手まりを未来に連れていく 由利本荘出身の「工房」館長

全国各地で作られている伝統工芸品「手まり」の魅力を発信する拠点「千寿てまり工房」の館長・佐藤裕佳さん(25)は由利本荘市出身。東京・北千住の古民家を改装した館内は、天井からたくさんの手まりがつり下がり、華やかな雰囲気で訪れた人たちを出迎える。「手まりはデザインも本当にいろいろ。とても可能性を感じる題材」と話す。

館内では故郷の「本荘ごてんまり」をはじめ、各地の手まりを紹介。カラフルな手まりをあしらったピアスやイヤリングなどのアクセサリーも販売する。

工房では毎月1回、手まり作り体験のワークショップを開いているほか、書家や工芸家らの作品展示会場、レンタルスペースとしても使われている。「ものづくりに携わっている人たち、クリエーターを応援していきたい」と語る。
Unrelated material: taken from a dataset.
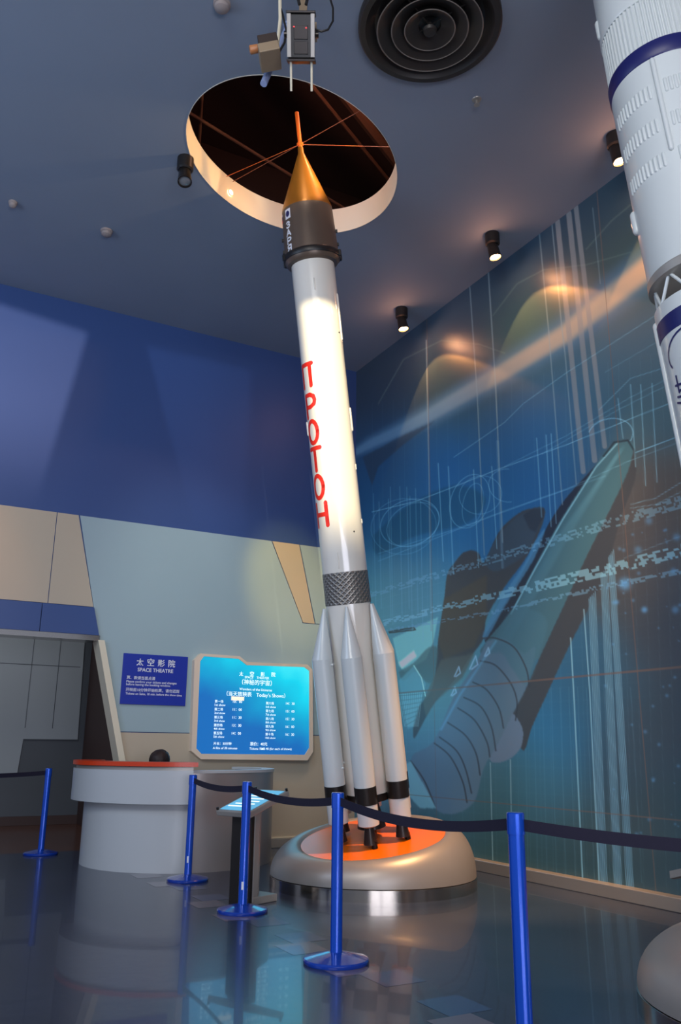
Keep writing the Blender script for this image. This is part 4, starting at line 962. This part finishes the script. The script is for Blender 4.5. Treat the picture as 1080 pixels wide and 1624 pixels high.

本荘東中、本荘高から早大に進み、大学時代には中高の同級生と2人で「秋田cheers(チアーズ)」を結成。「離れていても地元の活性化のために何かしたい」と、県産菓子詰め合わせギフトの販売イベントや県産米粉のラスク販売などを手掛けた。大学卒業後は都内のウェブマーケティング企業に就職。北千住を中心に教育関連事業などを展開する会社「CAN」が運営する工房の立ち上げに関わり、昨年7月のオープンと同時に館長に就いた。

小さい頃から実家にはごてんまりがあったが「全然気に掛けたこともなかった」。しかし大学在学中、由利本荘市職員に小さなごてんまりを見せてもらったことがきっかけで魅力に気付き、作り手の後継者不足など課題も知ったという。大学の卒業式には、手まりを付けたかんざしを髪に挿して出席した。

千寿てまり工房のテーマは「てまりを未来に連れていく」。この言葉に込めた思いについて「単に飾るだけではなく、手まりの新しい使い方を提案して価値を高め、ファンを増やしたい」と語る。